Zwischendrin wird dann die Abstammung von Michael Moore, der ständig betont aus der Autostadt Flint zu kommen, in Abrede gestellt. Obwohl nie bestritten wurde, das Moore aus dem kleinen Vorort zwei Kilometer „vor“ Flint kommt, zielt einer der Kritiker darauf in seiner von tiefen Mundwinkeln umrahmten Hassrede. Ferner vereinbart der Autor, Produzent und Regisseur einen Interviewtermin mit dem dortigen Bürgermeister, unter Vortäuschung falscher Tatsachen wohlgemerkt. Und zu guter Letzt wird unter zur Hilfenahme zweier deutlich weiter voneinander entfernter, beispielhaft genannter Orte vom Hauptdarsteller eine räumliche Distanz herbeifabuliert, die Michael Moore angeblich zu seiner Heimatstadt aufweist. Alles in Allem versucht der Autor hiermit hoffentlich nur mit ganz schlechtem Stil schlechten Stil seitens Michael Moore zu karikieren, ansonsten hätte er die seither anhaltende Schaffenspause redlich verdient.
Den Höhepunkt aber bildet David Horrowitz, der als „ehemaliger Radikaler“, nunmehr Konservativer vorgestellt wird.

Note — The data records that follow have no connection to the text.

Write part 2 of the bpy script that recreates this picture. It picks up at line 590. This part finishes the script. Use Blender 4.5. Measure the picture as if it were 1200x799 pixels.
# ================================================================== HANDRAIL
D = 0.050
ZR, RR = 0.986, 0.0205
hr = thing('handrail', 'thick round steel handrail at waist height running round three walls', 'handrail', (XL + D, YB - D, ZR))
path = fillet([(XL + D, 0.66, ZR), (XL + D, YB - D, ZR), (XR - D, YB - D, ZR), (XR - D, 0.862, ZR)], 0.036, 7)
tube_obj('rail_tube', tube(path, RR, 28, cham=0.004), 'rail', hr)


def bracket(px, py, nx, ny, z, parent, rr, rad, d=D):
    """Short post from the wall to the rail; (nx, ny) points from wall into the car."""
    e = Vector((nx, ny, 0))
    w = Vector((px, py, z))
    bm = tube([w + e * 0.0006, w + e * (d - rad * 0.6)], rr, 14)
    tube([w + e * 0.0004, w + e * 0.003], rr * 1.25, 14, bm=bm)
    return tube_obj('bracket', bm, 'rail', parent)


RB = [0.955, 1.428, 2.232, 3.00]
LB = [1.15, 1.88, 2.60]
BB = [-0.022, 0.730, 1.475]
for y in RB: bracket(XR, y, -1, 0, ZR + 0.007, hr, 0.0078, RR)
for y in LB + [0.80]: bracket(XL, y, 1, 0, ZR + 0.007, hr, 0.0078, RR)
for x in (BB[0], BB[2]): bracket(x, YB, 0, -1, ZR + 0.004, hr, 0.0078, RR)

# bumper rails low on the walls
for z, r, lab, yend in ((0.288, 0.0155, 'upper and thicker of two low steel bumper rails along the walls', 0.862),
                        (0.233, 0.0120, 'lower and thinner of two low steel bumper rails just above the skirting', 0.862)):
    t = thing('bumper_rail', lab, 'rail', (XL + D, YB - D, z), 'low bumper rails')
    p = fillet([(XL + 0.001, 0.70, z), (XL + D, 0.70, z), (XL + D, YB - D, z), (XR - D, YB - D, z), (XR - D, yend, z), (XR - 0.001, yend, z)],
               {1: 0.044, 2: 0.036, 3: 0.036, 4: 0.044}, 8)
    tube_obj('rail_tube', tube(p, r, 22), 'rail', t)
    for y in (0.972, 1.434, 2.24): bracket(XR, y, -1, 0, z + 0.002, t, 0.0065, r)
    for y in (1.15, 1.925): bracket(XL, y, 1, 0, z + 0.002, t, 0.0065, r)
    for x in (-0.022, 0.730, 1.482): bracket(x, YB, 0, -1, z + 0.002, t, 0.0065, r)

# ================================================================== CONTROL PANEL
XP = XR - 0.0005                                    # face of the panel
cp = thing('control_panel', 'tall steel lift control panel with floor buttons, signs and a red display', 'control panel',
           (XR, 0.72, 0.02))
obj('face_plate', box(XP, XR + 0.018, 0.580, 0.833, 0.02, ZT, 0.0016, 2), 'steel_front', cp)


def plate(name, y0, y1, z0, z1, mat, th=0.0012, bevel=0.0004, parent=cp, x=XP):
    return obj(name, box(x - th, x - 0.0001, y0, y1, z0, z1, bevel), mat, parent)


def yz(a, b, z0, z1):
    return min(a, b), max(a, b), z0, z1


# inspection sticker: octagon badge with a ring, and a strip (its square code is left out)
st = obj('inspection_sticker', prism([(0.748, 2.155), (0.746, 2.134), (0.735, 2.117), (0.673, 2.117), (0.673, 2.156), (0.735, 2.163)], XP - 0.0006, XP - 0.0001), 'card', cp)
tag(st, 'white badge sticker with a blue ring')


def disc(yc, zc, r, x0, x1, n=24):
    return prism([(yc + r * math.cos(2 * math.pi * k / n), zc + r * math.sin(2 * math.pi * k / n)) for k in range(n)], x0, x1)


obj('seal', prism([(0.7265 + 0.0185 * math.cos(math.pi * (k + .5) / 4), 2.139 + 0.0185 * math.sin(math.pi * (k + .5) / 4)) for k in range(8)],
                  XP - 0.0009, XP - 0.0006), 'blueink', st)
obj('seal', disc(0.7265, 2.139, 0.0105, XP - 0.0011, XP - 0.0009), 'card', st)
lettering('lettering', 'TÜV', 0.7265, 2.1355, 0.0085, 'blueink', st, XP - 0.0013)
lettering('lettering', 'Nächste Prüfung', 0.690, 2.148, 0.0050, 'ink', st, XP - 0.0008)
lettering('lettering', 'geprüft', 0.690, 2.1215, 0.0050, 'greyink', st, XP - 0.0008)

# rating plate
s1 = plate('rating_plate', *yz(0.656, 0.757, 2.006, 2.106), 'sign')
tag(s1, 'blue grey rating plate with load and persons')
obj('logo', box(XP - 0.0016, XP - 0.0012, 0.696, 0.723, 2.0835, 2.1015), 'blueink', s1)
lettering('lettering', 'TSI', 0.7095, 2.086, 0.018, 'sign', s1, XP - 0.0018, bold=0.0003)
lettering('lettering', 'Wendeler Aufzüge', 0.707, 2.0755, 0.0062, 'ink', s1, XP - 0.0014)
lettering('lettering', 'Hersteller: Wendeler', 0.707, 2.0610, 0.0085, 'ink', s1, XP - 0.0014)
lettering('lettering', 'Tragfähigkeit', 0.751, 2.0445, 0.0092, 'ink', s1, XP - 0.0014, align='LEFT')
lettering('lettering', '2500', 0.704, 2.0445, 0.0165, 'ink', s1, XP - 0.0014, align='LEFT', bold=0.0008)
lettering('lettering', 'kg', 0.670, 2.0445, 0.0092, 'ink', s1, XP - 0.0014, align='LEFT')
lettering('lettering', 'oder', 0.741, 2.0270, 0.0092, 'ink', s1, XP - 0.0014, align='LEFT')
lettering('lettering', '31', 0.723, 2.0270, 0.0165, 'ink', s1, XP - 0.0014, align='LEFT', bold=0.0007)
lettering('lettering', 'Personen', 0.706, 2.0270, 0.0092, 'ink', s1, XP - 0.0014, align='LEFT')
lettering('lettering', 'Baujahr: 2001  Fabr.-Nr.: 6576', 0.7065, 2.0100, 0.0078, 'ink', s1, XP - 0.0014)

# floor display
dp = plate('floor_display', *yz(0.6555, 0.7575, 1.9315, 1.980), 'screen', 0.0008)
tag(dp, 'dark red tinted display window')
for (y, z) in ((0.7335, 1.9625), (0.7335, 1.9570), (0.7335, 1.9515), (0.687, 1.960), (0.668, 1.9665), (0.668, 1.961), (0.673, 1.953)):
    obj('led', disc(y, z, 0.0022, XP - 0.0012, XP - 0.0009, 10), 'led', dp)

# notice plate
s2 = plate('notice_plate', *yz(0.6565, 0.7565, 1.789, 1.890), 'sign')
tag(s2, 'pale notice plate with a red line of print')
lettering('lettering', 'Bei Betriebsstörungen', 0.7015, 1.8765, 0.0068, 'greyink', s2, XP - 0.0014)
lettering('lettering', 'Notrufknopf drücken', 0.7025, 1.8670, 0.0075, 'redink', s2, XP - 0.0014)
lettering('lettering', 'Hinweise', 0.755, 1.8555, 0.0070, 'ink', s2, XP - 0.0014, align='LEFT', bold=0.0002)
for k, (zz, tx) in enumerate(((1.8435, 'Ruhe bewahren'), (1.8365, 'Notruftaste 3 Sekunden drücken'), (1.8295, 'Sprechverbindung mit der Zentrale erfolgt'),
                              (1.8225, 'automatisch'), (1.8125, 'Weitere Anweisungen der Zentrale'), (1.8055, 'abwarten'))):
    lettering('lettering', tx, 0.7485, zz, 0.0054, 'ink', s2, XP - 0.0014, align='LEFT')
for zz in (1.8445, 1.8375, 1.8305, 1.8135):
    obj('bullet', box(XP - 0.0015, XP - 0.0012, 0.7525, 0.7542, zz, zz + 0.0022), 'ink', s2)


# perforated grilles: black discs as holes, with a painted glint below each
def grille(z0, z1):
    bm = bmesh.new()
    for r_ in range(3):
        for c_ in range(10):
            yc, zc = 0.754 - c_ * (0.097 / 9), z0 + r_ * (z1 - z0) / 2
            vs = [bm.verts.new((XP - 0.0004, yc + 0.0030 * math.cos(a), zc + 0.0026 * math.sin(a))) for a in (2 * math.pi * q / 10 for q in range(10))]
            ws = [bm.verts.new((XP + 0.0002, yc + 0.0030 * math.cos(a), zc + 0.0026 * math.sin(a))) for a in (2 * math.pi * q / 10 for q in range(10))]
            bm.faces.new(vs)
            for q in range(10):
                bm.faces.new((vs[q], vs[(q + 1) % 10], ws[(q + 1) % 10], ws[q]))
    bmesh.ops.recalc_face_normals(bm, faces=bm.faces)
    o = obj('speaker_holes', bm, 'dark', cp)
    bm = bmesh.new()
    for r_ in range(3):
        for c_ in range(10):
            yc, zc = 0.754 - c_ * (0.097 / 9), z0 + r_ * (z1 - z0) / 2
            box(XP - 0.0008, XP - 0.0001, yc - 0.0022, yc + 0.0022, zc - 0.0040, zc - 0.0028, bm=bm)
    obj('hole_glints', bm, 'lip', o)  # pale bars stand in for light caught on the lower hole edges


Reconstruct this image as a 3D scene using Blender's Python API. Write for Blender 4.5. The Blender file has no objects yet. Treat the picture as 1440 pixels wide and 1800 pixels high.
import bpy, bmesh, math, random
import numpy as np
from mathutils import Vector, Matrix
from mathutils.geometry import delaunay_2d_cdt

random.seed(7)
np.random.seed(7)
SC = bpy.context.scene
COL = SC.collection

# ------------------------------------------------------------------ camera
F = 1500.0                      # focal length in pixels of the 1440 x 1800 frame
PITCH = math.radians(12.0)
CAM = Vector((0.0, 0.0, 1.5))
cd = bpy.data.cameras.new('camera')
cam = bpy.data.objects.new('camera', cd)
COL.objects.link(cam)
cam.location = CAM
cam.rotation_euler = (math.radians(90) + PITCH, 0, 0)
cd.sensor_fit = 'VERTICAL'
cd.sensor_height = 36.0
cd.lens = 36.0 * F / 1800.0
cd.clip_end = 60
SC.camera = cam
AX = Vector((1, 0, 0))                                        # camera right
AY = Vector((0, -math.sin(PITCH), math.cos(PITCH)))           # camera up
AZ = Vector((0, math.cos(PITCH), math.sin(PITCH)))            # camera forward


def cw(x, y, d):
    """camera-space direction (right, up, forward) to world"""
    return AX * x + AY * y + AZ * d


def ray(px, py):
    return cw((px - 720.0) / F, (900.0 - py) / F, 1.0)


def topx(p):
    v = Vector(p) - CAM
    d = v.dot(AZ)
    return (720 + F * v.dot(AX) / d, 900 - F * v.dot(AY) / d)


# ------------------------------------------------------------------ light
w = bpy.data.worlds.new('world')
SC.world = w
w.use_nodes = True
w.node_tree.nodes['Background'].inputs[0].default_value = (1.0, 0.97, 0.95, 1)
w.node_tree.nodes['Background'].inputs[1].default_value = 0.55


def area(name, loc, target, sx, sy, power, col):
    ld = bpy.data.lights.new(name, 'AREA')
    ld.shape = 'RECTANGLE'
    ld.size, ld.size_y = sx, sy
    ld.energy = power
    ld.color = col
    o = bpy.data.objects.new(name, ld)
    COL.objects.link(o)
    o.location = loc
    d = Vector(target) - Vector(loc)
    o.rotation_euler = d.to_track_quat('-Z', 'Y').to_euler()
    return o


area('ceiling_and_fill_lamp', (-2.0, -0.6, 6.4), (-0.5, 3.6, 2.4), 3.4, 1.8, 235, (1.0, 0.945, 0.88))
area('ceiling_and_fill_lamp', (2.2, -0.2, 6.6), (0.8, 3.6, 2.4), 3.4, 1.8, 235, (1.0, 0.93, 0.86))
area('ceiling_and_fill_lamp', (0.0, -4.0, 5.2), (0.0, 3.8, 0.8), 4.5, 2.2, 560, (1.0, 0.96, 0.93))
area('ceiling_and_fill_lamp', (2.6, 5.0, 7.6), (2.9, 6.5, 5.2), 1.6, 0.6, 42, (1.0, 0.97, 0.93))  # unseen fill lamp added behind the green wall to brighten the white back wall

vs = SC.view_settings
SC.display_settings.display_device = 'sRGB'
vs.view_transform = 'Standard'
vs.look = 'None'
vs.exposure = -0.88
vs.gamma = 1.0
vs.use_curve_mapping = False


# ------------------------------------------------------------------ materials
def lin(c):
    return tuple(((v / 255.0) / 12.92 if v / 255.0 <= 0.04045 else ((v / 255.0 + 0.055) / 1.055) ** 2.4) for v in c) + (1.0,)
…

Allein das Eingangszitat ist schon eine Stilblüte: »Die kommunistische Linke zählt zu den größten Anhängern Michael Moores.« Und ungebrochen geht es weiter »Wenn die Linken solche Dinge sagen („Ich liebe Amerika!“, AdR.), lügen sie wie gedruckt. Was er liebt ist das nach seiner Vorstellung umgeformte Amerika.« »Die Linken sind totalitär. Nur wenn man ihrer Meinung ist, behandeln sie einen wie ein menschliches Wesen, andernfalls wird man zu Unperson. Ich bin überzeugt, wenn die Menschen, die wie Michael Moore denken, würden sie die ganzen Leute, die sie interviewen und die kritisch sind, ins Gefängnis stecken oder erschiessen.« Dem ist nichts hinzuzufügen.
Das Ende des schwer zu fassenden roten Fadens bildet schließlich der Versuch, während des Premieren-Wochenendes mit Hilfe sogenannter „geheimer Informanten“ spontan ein Interview mit Moore über dessen Filmfirma auf die Beine zu stellen, doch der „geheime Informant“ liefert lediglich eine Postfachadresse von „Dog eat Dog“ und der Autor, Produzent und Regisseur macht das Beste aus der Situation: Er beendet dieses Fiasko.
Das waren mit die am sinnlos verschwendetsten 120 Minuten meines Lebens, meine Empfehlung: Meiden! Diese pseudopatriotischen US-Amerikaner sind schlimmer als Exil-Kubaner.